Le Forum des citoyens pour la deuxième République (FCDR), à l'aide de quelques pionniers de la société civile, a pris l'initiative de baliser la voie à une telle convergence. Faisons en sorte de renforcer ce premier cadre rassembleur des démocrates, ou d'en créer un autre vers lequel devraient converger toutes les forces éprises de liberté et de dignité pour bâtir ensemble une transition républicaine et démocratique dont le pays a tant besoin.
Que propose alors le PLD pour résoudre la crise ?
Il nous faut tirer les leçons de ces deux dernières décennies qui ont été marquées par une violence islamiste sans précédent. L'Algérie a failli basculer dans une dictature théocratique mais des courants anti-islamistes au sein du système, soutenus par les pôles les plus avancés de la société, ont éloigné le spectre de son désastre. Pour autant, la situation politique aujourd'hui demeure très grave : la vacance du pouvoir continue au sommet de l'Etat, le pays est travaillé par des forces centrifuges internes et externes dont la résultante générale risque de conduire à son éclatement, certains partis démocrates aveuglés par des considérations politiciennes frayent désormais dans les eaux troubles de l'islamisme politique ou ont vendu leur âme au pouvoir.
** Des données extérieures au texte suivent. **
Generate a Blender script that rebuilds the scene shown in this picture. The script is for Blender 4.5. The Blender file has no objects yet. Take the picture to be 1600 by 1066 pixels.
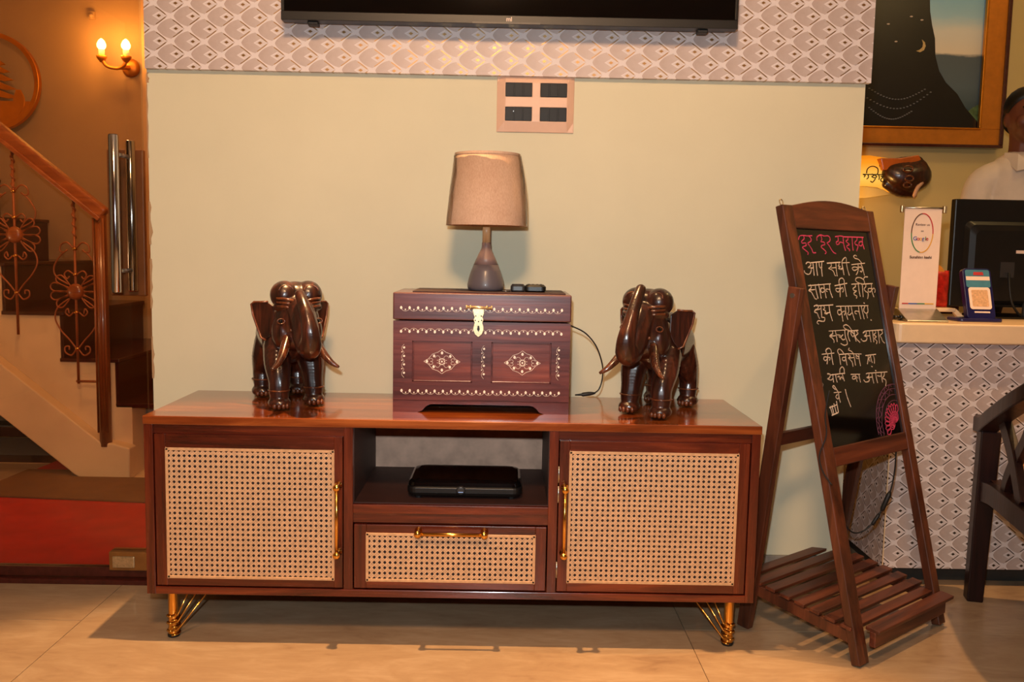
import bpy, bmesh, math, random
from mathutils import Vector, Matrix, Euler, noise
random.seed(7)
PI = math.pi
SC = bpy.context.scene
COL = SC.collection

# ---------------------------------------------------------------- camera
CAM_LOC = Vector((.1215, -2.5642, .9843)); FPX = 1413.3
PITCH, YAW, ROLL = .1005, .008, .019
def cam_basis():
    a, b = math.cos(YAW), math.sin(YAW); cp, sp = math.cos(PITCH), math.sin(PITCH)
    F = Vector((b*cp, a*cp, -sp)); r = Vector((a, -b, 0)); u = r.cross(F)
    return r*math.cos(ROLL)+u*math.sin(ROLL), -r*math.sin(ROLL)+u*math.cos(ROLL), F
CR, CU, CF = cam_basis()
cam = bpy.data.cameras.new('camera'); co = bpy.data.objects.new('camera', cam); COL.objects.link(co)
co.matrix_world = Matrix(((CR.x, CU.x, -CF.x, CAM_LOC.x), (CR.y, CU.y, -CF.y, CAM_LOC.y), (CR.z, CU.z, -CF.z, CAM_LOC.z), (0, 0, 0, 1)))
cam.sensor_width = 36; cam.lens = 36*FPX/1600; cam.clip_start = .02
SC.camera = co
def at(px, py, Y):
    """world point at depth Y that the photograph shows at (px, py)"""
    d = CF + CR*((px-800)/FPX) - CU*((py-533)/FPX)
    return CAM_LOC + d*((Y-CAM_LOC.y)/d.y)

# ---------------------------------------------------------------- light
w = bpy.data.worlds.new('world'); SC.world = w; w.use_nodes = True
w.node_tree.nodes['Background'].inputs[0].default_value = (1, .75, .5, 1)
w.node_tree.nodes['Background'].inputs[1].default_value = .15
def lamp(name, kind, loc, power, col, size=.1, aim=None, spot=None, blend=.5, sx=None):
    l = bpy.data.lights.new(name, kind); o = bpy.data.objects.new(name, l); COL.objects.link(o)
    o.location = loc; l.energy = power; l.color = col
    if kind == 'AREA':
        l.size = size
        if sx: l.shape = 'RECTANGLE'; l.size_y = sx
    else: l.shadow_soft_size = size
    if spot: l.spot_size = spot; l.spot_blend = blend
    if aim is not None: o.rotation_euler = (Vector(aim)-Vector(loc)).to_track_quat('-Z', 'Y').to_euler()
    return o
lamp('ceiling_spot', 'SPOT', (-.19, -.46, 2.62), 330, (1, .58, .25), .02, (-.19, -1.45, 0), 1.15, .25)
lamp('ceiling_spot', 'SPOT', (1.63, -.30, 2.62), 125, (1, .58, .25), .02, (1.55, -.75, 0), 1.1, .4)
lamp('wall_washer', 'SPOT', (0, -2.65, 2.70), 335, (1, .59, .30), .26, (0, 0, 1.25), 1.35, .9)
lamp('ceiling_panel', 'AREA', (.3, -3.2, 2.7), 5, (1, .70, .42), 1.2)
lamp('flash', 'AREA', (.07, -2.60, 1.13), 26, (.86, .96, 1.0), .035, (.05, 0, .8))
lamp('reception_fill', 'POINT', (2.15, .35, 2.5), 10, (1, .66, .26), .08)  # added fill that brightens the shirt behind the counter, no fixture of its own
SC.view_settings.view_transform = 'Standard'; SC.view_settings.look = 'None'
SC.view_settings.gamma = 1; SC.view_settings.use_curve_mapping = False
SC.view_settings.exposure = 0.0
SC.cycles.use_denoising = True
SC.cycles.max_bounces = 8; SC.cycles.caustics_reflective = False; SC.cycles.caustics_refractive = False
SC.cycles.sample_clamp_indirect = 4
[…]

Un système qui transforme tout ce qu'il touche en champ de ruines doit disparaître. C'est pourquoi, il y a urgence à s'en émanciper en s'engageant pacifiquement sur la voie d'une transition républicaine avec l'ensemble des forces patriotiques. A cet effet, nous avons avancé un certain nombre de propositions de sortie de crise dont l'essentiel consiste à mettre un terme au système actuel en prononçant la caducité de toutes ses institutions (APC, APW, APN,...), classe politique comprise, et en proclamant une nouvelle République qui consacre la séparation du politique et du religieux et l'égalité en droit des femmes et des hommes. L'armée a un rôle primordial à y jouer. Elle doit être le garant du caractère pacifique de la transition et de son issue démocratique comme n'a jamais cessé de le demander le PAGS, bien avant l'arrêt du processus électoral de 1991, Ettahadi, le MDS de feu Hachemi Chérif, et aujourd'hui le PLD.